As biometrics become the norm in so many airports, should more airports make the move from biometric authentication to biometric identification? Augmented identity specialist, IDEMIA, reveals how this technology could pave the way for seamless travel experience.
What do you believe the future of the airport journey will look like?
The future of the airport journey is not just about the airport: it is about airports, airlines, passengers, authorities and the wider travel industry working together to deliver linked up (seamless) services, from the booking of travel to the arrival at the final destination and back home again.
Operationally, this implies many new developments and agreements between all stakeholders of the Air Transport Industry. It also implies a move from biometric authentication to biometric identification as we address the issue of tracking a large number of passengers across multiple touchpoints throughout their journey at any time and to offer a single (biometric) token experience without scanning any documents.
This is why IDEMIA believes in multimodal biometrics to meet the objectives of operational performance with large databases of passengers. The only way to make this vision a reality is matching performance, service availability and interoperability. These will ensure the move from proof of concept projects and pilots to large scale implementation such as the Changi Airport FAST programme deployed Changi International Airport in Singapore, with the support of IDEMIA. This programme went live in October 2017 and has already successfully processed over six million passengers.

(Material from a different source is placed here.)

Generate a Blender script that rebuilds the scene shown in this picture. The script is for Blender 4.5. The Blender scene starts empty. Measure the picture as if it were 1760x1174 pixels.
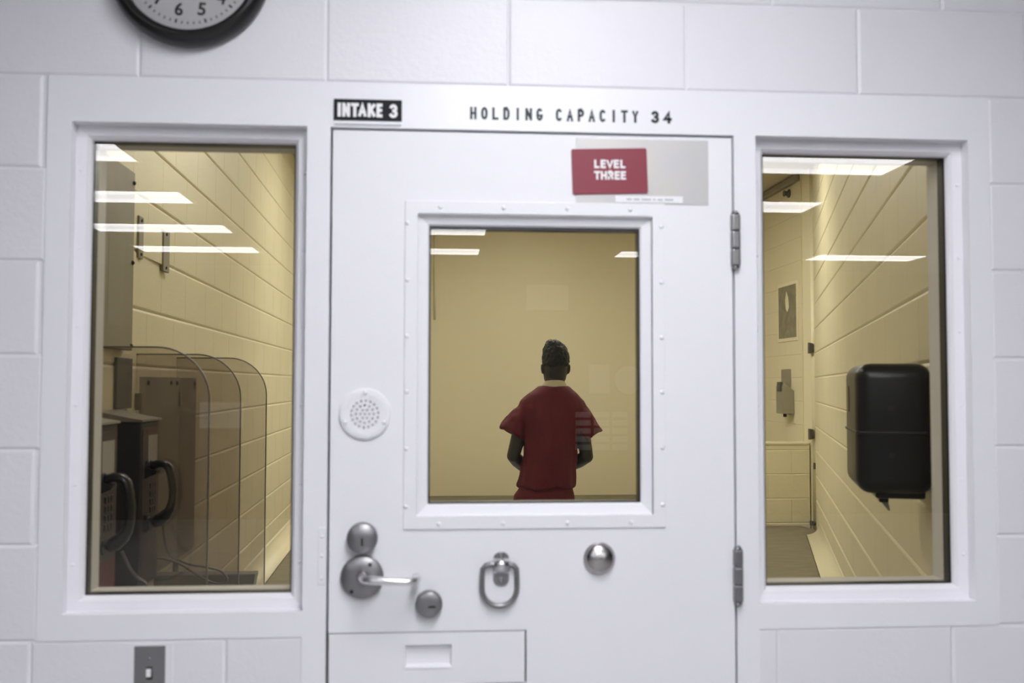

How has the airport experience changed with the advent of biometric technologies?
The journey through airports needs to shift from a point-by-point approach to a connected approach, only biometric technologies can support this move and it will dramatically enhance the travellers’ experience. Sharing verified travel and identity information between airlines and airports is the key to a faster and smoother interaction between the travellers and the airport.
IDEMIA’s know-how and experience as the leader of augmented identity is available for airports and airlines to better understand the possible operational scenarios available and their implications to make the best choices. What does biometric authentication and identification mean?
Biometric authentication means being able to authenticate your biometrics against one that claims to be yours: it’s a one-to-one match (e.g. the biometric stored in a travel document or in a database). This is different from biometric identification, where your biometric is searched against a database of thousands of stored biometric records – we call this a ‘one-to-many’ match. IDEMIA provides both solutions to meet customer needs.
These two concepts are built on three key principles:
- Traveller experience and speed: facilitating the capture and usage of good quality biometric data and thus ease passenger interaction when moving across the airport, providing a walk-through experience.
- Accuracy and performance: biometrics work in an automated environment, they can be measured and the results can be analysed.
- Integration: ensure a tight integration between capture and matching workflow and devices.
Are there privacy issues that must be overcome if airports are to continue to embrace this idea of seamless flow?
Due to citizens’ and governments’ demands, the air travel industry has to include strong data privacy policies in their operational solutions and it is a crucial feature that will continue to evolve in the coming years.
Based on its long operational biometric experience, IDEMIA can provide support to the industry to understand the different implications of a Privacy Impact Assessment (PIA) needed by GDPR.